Hong Kong buys $5.85bn to maintain currency peg

Growing demand for the Hong Kong dollar is making it more difficult for the city to preserve its currency peg to the US

 
The Sky100 tower, Hong Kong. The city is set to get even richer thanks to an increasingly in-demand currency. But this could cause a certain amount of social unrest, as many of Hong Kong's citizens detest its levels of economic inequality
The Sky100 tower, Hong Kong. The city is set to get even richer thanks to an increasingly in-demand currency. But this could cause a certain amount of social unrest, as many of Hong Kong's citizens detest its levels of economic inequality 

On April 20, the Hong Kong Monetary Authority bought $1.2bn for HK$7.75 a dollar in its latest round of purchases this month that bring the total to $5.82bn.

Since Chinese authorities have made it easier for mainland firms to make purchases on the city’s stock exchange, demand for the Hong Kong dollar has been rapidly rising. As such, Chinese magnates are beginning to shift their investments from overseas into Hong Kong.

Chinese magnates are beginning to shift their investments from overseas into Hong Kong

According to Bloomberg, Hong Kong shares listed on the Hang Seng China Enterprise Index have risen by 16 percent in April, exhibiting the most growth among equity benchmarks, bar Dubai.

Experts believe that the influx of wealth into the city could cause further tension given Hong Kong’s infamous level of economic inequality, which contributed to the widespread protests that took place last year. Property prices and living costs can be expected to experience an additional hike as a result of this new trend, thereby raising the possibility of another outbreak in social unrest.

Since 1983, Hong Kong’s local currency has been pegged to the US dollar as a means of providing economic stability and international credibility. Doing so has worked for decades, but given recent moves made by Chinese premier Li Keqiang to open up the Hong Kong Stock Exchange to the rest of China, the opposite could now be in effect.

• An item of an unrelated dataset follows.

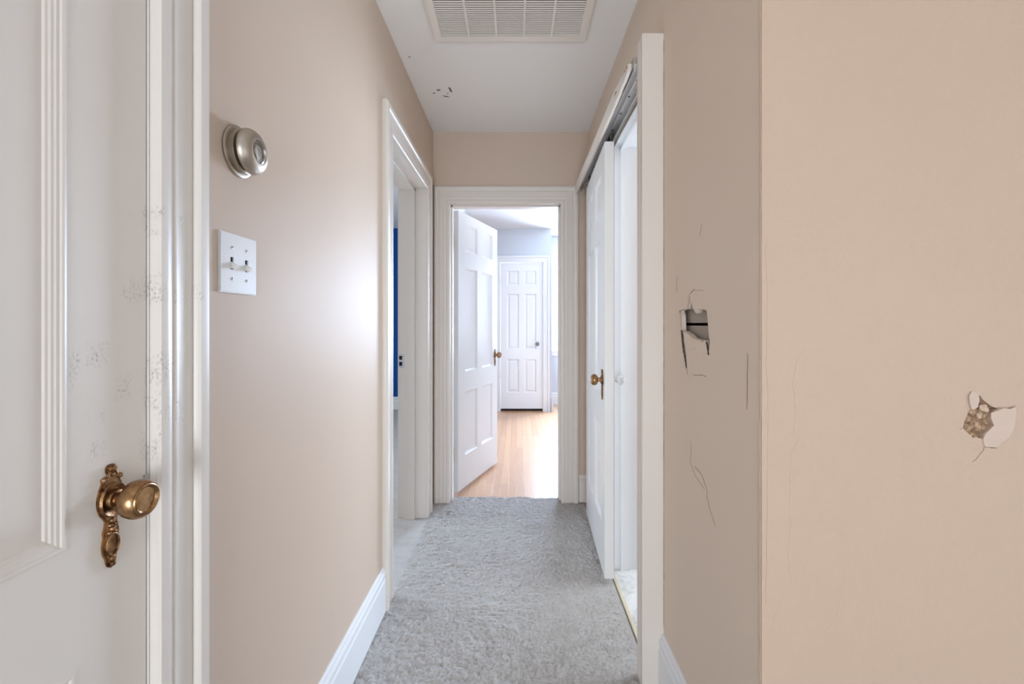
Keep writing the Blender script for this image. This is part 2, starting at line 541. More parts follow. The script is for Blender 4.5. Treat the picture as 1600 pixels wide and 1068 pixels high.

Hong Kong’s devaluing currency is also contributing to its rising inflation rate, which grew to 4.6 percent in February, a sizeable difference in comparison with Mainland China’s 1.4 percent. It would seem that maintaining the dollar peg is no longer required, while removing it in favour of the yuan could make China’s currency more accessible and transparent on the international market, therefore aiding its objective to internationalise the yuan.